The Coming AI Shakeup in Legal
Legal departments and law firms are actively testing and using generative AI to improve efficiency and output. Early adoption is seen as a competitive advantage, but implementing the technology poses challenges around pricing, staffing, and billing models.
Summary
Major corporations and elite law firms are testing generative AI to identify use cases that increase efficiency. Waiting to adopt is considered a competitive risk.
Over half of Am Law 100 firms surveyed are testing AI to reduce attorney time on non-billable work. Most are concerned about introducing a new way of working to lawyers.
For larger firms, affordability of AI isn't the issue, but absorbing the impact on staffing, pricing, and business models poses a bigger challenge than for smaller, more nimble firms.

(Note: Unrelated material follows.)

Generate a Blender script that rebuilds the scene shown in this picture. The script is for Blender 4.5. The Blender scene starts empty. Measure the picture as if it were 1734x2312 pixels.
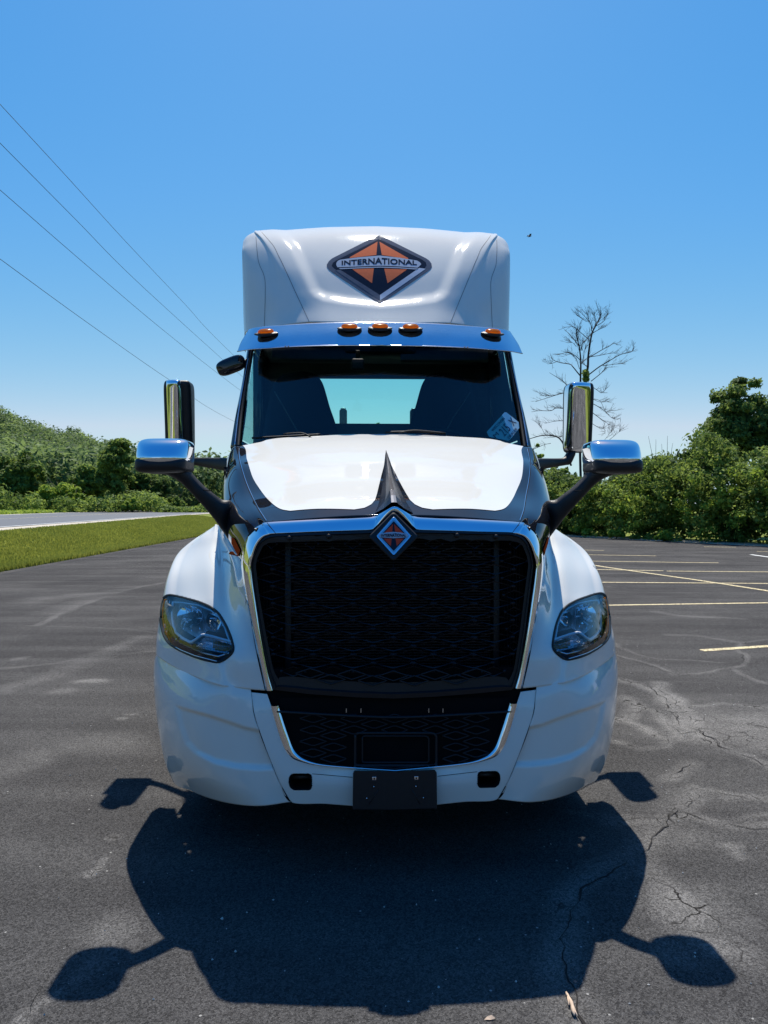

Pricing AI-enhanced services will require a shift away from billable hours to value-based pricing. This shift may be easier for newer, small firms than traditional Big Law.
Early AI adoption could let small firms leapfrog Big Law efforts once the cost comes down. But waiting risks falling behind as the legal industry moves quickly to keep pace with AI advancements.
As with past promising legal tech, Big Law will need to justify maintaining the status quo despite AI's disruption potential. All firms must weigh internal efficiency vs. external cost savings to clients.